Karen Fletcher, editor of Modern Building Services magazine looks at important issues at the Facilities Show

Connectivity, data analysis, artificial intelligence and wellbeing – these topics attracted the biggest audiences for seminars at this year’s Facilities Show (18th to 20th June 2019, ExCel London).  

The audience of facilities managers and related professions were keen to learn about the latest developments in these fields – giving a clear indication of where the market is heading.

Digital transformation of business is happening at unprecedented speed. It has already affected some areas of building operation and management.

The latest, connected, energy efficient and high-performing kit is what building managers are putting a value on

Karen Fletcher Karen Fletcher Editor of Modern Building Services

Being smarter

For instance, leading manufacturers are increasingly including controls and data-gathering capabilities in air conditioning equipment.
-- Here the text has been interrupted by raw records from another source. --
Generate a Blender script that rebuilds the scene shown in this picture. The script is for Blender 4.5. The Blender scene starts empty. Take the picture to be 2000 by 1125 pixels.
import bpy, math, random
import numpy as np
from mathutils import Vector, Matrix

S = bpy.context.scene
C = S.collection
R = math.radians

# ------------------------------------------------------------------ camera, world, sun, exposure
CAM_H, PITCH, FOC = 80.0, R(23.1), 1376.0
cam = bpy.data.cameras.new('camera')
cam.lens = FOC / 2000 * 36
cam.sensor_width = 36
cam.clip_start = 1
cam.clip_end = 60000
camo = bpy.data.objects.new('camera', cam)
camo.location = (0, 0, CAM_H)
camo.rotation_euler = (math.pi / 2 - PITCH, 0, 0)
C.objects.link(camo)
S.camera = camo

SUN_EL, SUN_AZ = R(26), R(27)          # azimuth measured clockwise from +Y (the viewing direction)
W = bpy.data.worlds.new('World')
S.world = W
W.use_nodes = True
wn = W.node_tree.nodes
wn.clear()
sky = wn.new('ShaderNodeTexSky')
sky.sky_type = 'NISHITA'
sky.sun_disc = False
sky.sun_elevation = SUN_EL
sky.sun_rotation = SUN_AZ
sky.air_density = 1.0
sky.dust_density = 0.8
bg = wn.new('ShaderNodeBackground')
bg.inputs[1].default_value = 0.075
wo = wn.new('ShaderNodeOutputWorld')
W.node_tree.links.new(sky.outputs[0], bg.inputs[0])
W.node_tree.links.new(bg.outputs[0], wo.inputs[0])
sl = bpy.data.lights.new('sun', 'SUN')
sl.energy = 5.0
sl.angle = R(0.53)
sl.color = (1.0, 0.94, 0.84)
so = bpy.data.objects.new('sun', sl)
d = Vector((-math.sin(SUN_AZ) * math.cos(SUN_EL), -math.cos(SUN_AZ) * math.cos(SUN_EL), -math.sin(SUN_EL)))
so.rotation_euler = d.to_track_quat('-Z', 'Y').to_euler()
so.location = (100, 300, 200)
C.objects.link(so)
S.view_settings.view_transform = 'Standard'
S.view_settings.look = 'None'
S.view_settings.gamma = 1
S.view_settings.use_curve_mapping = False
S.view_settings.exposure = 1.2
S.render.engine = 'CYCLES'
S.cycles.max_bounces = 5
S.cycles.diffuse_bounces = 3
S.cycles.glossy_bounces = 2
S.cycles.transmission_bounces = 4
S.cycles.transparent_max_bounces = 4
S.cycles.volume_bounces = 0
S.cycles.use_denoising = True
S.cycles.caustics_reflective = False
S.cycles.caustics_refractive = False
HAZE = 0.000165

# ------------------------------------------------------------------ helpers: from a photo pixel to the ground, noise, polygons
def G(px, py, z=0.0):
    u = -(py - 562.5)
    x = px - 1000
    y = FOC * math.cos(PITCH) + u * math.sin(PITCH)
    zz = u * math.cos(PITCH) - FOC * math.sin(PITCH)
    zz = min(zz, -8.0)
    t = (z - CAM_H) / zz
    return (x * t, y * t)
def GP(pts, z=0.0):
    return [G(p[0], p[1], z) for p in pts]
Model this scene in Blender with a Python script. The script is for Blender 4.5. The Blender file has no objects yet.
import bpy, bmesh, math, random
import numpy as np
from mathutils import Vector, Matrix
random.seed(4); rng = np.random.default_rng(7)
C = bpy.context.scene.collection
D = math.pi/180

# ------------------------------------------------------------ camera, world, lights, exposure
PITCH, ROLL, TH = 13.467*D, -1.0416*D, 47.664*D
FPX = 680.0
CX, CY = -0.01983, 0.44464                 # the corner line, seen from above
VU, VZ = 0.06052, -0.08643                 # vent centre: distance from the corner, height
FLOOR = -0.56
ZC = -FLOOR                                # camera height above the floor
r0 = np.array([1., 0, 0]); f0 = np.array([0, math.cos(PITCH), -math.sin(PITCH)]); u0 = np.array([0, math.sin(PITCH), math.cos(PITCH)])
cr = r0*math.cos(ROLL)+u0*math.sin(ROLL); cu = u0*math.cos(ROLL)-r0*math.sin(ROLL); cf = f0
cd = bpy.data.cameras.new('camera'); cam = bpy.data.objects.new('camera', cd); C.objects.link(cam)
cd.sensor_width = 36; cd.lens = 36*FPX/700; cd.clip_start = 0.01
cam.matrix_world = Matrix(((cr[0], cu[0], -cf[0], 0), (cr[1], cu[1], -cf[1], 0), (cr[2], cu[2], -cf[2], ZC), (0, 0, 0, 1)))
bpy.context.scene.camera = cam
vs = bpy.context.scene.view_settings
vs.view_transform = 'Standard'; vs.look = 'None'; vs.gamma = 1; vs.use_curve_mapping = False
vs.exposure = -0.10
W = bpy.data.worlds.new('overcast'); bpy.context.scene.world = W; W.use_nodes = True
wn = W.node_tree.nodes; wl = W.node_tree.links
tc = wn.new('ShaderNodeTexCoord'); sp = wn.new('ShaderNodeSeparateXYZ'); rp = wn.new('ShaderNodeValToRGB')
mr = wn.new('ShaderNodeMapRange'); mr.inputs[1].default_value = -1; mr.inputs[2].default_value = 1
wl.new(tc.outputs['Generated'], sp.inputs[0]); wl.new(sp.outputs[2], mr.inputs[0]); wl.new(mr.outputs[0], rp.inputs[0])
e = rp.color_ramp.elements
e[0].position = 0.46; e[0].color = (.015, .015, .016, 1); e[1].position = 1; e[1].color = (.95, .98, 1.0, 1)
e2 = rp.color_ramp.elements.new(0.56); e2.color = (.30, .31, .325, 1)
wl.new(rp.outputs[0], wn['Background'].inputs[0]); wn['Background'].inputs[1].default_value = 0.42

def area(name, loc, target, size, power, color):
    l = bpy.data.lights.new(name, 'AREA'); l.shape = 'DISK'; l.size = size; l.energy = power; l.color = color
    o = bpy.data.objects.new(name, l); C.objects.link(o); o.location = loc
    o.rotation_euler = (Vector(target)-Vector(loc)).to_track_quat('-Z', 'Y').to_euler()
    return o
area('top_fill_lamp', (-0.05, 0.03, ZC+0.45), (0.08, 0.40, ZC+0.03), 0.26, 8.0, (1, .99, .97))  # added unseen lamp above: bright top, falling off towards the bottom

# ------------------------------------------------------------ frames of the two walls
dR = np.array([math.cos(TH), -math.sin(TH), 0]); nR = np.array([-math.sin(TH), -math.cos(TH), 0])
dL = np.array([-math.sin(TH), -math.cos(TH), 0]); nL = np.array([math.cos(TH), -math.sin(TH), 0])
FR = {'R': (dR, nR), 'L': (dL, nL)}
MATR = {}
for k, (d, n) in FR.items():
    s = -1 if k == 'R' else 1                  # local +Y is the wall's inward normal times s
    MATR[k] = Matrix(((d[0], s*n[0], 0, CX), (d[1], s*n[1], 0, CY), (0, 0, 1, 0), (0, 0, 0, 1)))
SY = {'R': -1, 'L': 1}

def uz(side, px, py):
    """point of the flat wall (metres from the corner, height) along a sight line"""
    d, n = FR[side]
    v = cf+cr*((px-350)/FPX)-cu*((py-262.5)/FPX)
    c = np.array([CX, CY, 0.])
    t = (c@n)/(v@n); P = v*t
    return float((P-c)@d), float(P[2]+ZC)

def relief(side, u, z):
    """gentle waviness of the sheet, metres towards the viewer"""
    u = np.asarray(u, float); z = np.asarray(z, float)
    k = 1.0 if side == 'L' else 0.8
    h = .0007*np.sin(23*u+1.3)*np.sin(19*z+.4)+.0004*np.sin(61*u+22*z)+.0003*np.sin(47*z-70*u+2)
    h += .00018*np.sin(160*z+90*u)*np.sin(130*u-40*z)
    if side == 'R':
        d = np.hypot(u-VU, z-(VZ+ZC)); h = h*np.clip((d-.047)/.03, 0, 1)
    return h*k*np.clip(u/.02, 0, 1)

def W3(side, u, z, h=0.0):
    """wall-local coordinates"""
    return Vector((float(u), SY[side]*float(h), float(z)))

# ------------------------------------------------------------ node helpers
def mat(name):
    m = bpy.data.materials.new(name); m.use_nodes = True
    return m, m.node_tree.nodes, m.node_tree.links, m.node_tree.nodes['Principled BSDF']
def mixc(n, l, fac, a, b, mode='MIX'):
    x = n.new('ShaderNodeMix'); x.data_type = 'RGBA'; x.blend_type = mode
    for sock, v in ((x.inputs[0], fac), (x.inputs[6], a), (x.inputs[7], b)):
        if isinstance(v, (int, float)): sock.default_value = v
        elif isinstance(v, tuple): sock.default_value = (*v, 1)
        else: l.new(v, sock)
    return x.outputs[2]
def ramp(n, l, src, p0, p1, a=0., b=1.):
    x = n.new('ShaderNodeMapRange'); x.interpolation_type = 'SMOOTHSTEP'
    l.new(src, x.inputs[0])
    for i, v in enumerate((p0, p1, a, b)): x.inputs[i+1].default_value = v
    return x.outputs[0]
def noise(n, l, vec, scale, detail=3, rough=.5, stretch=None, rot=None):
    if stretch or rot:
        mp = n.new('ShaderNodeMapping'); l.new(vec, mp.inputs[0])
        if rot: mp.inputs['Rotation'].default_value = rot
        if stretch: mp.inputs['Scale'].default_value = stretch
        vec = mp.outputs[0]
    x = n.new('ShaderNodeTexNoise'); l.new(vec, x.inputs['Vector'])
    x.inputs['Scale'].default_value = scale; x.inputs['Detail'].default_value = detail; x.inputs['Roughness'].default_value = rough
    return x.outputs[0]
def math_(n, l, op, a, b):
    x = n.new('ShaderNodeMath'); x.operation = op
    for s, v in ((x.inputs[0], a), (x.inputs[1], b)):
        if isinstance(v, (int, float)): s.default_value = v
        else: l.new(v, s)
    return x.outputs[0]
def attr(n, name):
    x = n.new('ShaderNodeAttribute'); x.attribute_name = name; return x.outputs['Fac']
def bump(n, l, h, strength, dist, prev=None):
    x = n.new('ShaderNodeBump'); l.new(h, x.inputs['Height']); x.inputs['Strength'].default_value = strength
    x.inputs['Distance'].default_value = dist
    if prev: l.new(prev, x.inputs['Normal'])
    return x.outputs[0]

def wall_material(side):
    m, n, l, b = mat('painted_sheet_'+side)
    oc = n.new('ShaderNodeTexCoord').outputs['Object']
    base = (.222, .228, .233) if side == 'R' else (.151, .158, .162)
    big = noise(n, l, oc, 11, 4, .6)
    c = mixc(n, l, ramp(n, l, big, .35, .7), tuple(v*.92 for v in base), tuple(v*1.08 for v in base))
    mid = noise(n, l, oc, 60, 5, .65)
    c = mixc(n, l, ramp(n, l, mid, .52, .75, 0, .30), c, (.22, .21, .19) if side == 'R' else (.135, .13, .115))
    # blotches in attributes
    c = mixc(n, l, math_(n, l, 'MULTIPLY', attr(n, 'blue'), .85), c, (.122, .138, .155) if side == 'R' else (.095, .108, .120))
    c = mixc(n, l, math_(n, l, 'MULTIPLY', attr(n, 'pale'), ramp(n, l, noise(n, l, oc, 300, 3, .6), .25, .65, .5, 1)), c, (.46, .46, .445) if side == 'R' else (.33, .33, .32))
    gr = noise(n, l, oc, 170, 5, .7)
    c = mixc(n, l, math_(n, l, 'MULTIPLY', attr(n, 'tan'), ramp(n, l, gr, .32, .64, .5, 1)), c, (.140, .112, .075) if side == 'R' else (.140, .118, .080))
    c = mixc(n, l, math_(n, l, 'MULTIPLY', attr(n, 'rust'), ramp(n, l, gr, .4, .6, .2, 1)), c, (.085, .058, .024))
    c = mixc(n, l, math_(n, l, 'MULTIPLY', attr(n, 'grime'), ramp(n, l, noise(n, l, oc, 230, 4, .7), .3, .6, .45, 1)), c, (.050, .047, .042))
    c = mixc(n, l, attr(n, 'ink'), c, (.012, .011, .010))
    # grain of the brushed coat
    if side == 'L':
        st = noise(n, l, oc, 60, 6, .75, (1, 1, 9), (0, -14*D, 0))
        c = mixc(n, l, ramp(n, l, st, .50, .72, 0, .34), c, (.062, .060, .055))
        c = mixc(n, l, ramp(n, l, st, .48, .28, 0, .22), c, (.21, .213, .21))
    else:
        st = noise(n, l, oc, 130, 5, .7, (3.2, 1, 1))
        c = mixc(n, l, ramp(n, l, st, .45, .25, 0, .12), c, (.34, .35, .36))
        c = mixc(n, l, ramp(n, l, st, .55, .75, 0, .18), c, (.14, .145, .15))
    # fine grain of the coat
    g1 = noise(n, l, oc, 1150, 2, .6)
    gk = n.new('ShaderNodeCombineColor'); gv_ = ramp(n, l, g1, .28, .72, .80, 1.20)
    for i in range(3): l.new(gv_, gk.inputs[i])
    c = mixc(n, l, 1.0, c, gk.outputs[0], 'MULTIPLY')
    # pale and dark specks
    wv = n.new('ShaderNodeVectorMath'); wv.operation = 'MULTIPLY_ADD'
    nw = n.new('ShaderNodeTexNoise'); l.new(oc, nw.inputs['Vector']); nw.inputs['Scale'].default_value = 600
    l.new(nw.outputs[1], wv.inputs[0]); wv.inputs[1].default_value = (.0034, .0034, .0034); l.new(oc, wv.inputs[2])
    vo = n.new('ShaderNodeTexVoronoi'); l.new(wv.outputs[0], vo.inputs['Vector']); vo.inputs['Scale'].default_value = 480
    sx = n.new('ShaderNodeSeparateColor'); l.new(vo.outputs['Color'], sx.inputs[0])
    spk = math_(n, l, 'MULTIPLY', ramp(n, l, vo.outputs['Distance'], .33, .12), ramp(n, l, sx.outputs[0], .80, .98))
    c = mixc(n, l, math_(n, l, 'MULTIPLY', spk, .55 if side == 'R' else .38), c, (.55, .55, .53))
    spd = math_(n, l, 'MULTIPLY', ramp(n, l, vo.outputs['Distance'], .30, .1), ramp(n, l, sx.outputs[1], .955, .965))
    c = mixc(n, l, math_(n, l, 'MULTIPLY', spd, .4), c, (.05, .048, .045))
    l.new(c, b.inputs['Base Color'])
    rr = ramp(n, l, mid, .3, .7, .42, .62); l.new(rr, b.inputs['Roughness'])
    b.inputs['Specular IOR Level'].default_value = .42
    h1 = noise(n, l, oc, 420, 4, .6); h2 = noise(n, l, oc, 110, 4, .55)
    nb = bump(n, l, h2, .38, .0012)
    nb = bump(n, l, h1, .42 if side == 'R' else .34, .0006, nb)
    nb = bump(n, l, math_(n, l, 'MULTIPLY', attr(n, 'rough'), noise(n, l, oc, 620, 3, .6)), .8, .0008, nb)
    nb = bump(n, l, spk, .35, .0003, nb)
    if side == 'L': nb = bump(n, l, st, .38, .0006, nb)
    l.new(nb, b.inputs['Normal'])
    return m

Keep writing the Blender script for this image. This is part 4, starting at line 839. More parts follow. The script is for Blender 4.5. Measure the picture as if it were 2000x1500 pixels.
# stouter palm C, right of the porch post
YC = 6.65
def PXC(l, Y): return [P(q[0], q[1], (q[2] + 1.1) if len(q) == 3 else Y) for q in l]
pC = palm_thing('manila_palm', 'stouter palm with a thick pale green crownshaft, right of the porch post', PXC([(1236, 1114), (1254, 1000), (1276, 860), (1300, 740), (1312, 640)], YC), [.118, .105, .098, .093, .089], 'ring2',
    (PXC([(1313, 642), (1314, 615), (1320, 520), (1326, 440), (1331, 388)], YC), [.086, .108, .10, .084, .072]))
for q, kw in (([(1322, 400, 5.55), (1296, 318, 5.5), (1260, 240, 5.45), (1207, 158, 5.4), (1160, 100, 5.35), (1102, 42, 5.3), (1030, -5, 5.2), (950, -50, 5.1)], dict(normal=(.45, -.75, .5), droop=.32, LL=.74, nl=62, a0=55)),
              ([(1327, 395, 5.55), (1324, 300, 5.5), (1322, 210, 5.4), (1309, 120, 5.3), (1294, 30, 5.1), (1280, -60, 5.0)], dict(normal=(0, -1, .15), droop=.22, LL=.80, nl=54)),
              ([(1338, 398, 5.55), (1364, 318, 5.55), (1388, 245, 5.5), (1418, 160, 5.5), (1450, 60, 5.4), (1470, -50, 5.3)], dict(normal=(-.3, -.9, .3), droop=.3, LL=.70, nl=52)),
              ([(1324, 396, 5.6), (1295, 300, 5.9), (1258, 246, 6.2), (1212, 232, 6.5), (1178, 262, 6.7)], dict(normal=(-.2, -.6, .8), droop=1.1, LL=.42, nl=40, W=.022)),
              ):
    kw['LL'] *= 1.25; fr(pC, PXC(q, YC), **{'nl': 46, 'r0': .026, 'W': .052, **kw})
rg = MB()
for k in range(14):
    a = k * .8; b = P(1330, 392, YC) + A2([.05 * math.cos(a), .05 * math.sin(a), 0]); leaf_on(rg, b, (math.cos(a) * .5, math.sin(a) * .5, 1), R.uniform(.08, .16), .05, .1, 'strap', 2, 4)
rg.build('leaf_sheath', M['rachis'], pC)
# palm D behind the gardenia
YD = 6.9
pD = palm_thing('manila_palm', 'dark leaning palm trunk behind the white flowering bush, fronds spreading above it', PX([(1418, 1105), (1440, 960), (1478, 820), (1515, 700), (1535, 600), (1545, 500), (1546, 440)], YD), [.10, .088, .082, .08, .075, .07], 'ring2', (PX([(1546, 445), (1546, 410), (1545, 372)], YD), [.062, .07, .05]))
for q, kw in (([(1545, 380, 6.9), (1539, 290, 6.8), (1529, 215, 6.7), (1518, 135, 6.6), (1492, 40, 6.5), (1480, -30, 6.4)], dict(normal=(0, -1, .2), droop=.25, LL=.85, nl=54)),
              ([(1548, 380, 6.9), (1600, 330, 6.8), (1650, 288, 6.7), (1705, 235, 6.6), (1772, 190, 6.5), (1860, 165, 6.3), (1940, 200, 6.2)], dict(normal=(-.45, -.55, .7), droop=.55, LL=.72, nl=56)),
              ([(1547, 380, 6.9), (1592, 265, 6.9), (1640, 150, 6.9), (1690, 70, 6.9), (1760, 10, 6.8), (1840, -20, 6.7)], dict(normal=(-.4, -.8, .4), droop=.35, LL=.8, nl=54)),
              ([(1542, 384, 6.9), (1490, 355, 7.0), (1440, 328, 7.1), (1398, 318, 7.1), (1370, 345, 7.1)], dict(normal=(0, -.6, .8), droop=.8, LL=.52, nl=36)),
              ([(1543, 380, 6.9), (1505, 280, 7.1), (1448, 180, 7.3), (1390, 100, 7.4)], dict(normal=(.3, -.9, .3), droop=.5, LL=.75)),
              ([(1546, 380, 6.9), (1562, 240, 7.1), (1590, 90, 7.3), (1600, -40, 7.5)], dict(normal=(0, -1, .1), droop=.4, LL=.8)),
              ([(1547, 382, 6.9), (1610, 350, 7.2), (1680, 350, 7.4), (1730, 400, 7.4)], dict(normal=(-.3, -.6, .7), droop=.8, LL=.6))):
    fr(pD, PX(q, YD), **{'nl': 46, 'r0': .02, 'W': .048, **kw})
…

It’s possible to control, operate and monitor a series of VRF units using cloud-ready software that will connect to a smart phone.

This kind of ‘smart kit’ is an increasingly common phenomenon in building services, and it is moving the building management system (BMS) from a single control room out into the field where FMs (and even occupants) can use it to track energy use, or ensure that their area of the office is comfortable for their requirements.

It has been driven by a new level of connectivity that makes delivery of what used to be advanced control techniques much more straightforward, and affordable.

Machine learning

Of course, gathering data is one thing; using it is another. And that’s where big strides are being made in machine learning and artificial intelligence (AI).

Once a building is packed with services kit that is fully connected and streaming data, that data becomes a potential challenge simply because there is so much of it. Identifying patterns and spotting anomalies isn’t something humans can do quickly.

The IT giants such as IBM and IBM Watson have spotted this potential, and they are bringing the mass data analysis techniques used in manufacturing and logistics to the building management sector.

The ability to take the data from building services and analyse it in-depth is putting real power into the hands of building managers.

It is possible to compare buildings in a portfolio and across time, making for more accurate predictions of energy use and the ability to spot when usage is out the bounds of normal.

And on to AI

The next step in this technical progression is Artificial Intelligence (AI). While this is still in its infancy as far as buildings are concerned, there is clearly a huge potential value for building management professionals.

From large amounts of data and analysis, it is possible for IT systems to learn and predict future activities and requirements.

There are obvious benefits of this capability for buildings – better energy management; a more responsive environment; and a level of automated continuous commissioning driven by data that is being fed into the system minute-by-minute from all of the building services.

Employee wellbeing

In spite of the focus on IT, however, people are still the most expensive item a business can invest in. Speakers at the Facilities Show showed a concern for employee wellbeing that goes a long way beyond offering gym membership and a decent café. 

Attracting, retaining and getting the most out of the next generation workforce seems to be something of an obsession with today’s businesses. For building services, of course, the indoor environment is home turf: cooling, heating, ventilation, air quality, lighting – all of these issues are at the heart of well-designed and delivered services.

While the influences of IT and a focus on wellbeing seem to be coming from opposite directions, they are closely linked. As consumers in recent years we have grown very used to cars that connect automatically with our smartphones to play music or take calls.

And at home, automated systems are answering questions, finding recipes online and ensuring the central heating is on exactly when we need it. It’s a connected world, and the office is starting to feel a little old fashioned by comparison!

Summary

For building services professionals, these issues may seem a long way from the design of an air conditioning system, for example.

However, with the focus on tech and wellbeing, is also a potential opportunity for smart designers and installers.

The latest, connected, energy efficient and high-performing kit is what building managers are putting a value on – so now is definitely the time to start thinking along those lines when offering ideas to customers.